Looks like the park cable is out of adjustment. Holding on partially causing the brake to be held on partially. It will react the way you describe.
 
Looks like the park cable is out of adjustment. Holding on partially causing the brake to be held on partially. It will react the way you describe.
That is something to investigate. If someone has been under the car and drawed up the park brake cable adjustment, All new hardware kits both sides wouldn't cure it.

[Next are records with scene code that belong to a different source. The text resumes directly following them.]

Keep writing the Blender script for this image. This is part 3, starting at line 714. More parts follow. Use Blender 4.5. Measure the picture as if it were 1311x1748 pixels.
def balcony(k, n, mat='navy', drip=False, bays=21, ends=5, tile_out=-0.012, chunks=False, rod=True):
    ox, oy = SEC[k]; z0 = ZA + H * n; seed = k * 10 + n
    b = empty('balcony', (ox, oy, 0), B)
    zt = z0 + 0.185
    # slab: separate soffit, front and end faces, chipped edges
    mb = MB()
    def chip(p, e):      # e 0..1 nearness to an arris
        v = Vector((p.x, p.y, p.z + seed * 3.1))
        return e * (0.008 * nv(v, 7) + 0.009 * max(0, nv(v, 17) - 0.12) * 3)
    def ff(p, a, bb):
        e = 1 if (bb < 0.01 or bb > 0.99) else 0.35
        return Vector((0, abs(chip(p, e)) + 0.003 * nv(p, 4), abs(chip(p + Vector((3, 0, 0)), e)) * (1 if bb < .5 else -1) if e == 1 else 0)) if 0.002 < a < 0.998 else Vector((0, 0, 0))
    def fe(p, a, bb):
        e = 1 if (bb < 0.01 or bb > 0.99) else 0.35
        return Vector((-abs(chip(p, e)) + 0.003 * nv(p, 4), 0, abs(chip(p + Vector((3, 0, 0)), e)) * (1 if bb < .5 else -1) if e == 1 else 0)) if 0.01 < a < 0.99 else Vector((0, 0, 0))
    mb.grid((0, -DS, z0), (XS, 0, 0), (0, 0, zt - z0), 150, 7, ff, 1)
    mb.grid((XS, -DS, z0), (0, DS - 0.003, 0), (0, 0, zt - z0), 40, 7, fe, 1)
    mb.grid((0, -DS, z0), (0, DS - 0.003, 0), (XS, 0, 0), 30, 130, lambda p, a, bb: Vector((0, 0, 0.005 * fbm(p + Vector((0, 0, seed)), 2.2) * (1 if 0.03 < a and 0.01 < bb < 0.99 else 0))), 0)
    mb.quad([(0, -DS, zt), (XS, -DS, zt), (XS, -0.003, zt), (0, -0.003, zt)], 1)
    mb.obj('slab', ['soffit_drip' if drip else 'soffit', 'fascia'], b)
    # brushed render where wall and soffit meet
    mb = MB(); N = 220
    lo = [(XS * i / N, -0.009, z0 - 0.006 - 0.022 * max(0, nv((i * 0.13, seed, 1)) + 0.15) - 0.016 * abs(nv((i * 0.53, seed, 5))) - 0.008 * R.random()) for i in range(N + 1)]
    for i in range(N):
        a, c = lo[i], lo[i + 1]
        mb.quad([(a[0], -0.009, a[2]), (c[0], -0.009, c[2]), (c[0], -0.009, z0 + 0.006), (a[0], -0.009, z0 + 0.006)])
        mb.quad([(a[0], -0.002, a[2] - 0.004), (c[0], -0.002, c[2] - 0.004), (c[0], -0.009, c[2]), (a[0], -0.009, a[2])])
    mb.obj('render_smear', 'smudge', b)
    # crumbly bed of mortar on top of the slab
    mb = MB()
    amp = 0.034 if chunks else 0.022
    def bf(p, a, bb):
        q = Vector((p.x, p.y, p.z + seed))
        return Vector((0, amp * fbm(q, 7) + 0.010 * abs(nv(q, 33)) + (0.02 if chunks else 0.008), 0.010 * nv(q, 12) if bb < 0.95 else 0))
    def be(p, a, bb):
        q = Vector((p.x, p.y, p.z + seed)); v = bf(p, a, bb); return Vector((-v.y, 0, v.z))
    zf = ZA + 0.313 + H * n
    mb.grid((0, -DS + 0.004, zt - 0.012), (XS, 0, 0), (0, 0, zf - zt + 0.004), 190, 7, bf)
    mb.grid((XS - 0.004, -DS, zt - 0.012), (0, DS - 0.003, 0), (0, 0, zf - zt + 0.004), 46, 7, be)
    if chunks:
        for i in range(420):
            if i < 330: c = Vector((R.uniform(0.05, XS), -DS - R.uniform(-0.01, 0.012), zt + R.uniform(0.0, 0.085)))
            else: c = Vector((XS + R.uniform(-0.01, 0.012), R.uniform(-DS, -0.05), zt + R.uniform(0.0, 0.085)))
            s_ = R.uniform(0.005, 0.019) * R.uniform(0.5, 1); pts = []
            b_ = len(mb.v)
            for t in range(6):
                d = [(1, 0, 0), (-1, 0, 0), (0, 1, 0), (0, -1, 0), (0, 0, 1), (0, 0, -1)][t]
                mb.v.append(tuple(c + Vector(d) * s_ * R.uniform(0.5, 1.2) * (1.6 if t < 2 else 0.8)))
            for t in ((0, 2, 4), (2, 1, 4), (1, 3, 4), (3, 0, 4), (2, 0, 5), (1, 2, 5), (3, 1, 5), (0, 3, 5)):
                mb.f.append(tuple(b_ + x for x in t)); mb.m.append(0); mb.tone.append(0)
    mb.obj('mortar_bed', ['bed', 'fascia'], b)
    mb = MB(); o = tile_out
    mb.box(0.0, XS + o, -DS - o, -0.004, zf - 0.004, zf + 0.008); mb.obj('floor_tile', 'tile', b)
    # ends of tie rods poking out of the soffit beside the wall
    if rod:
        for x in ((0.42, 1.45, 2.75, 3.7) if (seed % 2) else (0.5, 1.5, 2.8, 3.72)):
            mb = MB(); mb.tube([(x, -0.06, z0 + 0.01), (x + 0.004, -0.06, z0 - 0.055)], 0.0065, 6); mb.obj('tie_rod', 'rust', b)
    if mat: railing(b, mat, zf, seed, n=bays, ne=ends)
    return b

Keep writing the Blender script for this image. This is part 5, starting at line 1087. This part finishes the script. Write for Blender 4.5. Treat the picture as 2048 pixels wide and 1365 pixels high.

There's another recent thread about altering front spring hangers or whatever it takes to move the rear axle back an inch or so. Probably 8.25 replacing 7.25. Anyway... In those cases,, or where the park brake cable has been rerouted for subframe connectors, Readjusting the cables might be necessary to avoid this type of brake problem.
 
image.jpeg

The white arrow shows a problem at the shoe pivot point. The shoe should always remain on this pivot during all modes of operation. The white arrow with the blue outline shows that the guide washer is not fully seated on the pivot post. This will allow the shoes to wander off the pivot post.
 
I am not agreeing with the above post...... I would expect the front shoe upper end to move off of the pivot point when the parking brake is applied with no drum in place. The p-brake bar is pushing solely on the front shoe, and needs the drum to keep the shoe aligned and to move it around in the normal path to push on the rear shoe when the p-brake is applied.

And doesn't the ring on the end of the adjuster cable just ride on top of the 'guide washer'? ( I am assuming you are calling the guide washer the irregularly shaped flat steel piece on the post and under the ring and springs.) The ring does not set the shoe location; it just 'hangs' on the post.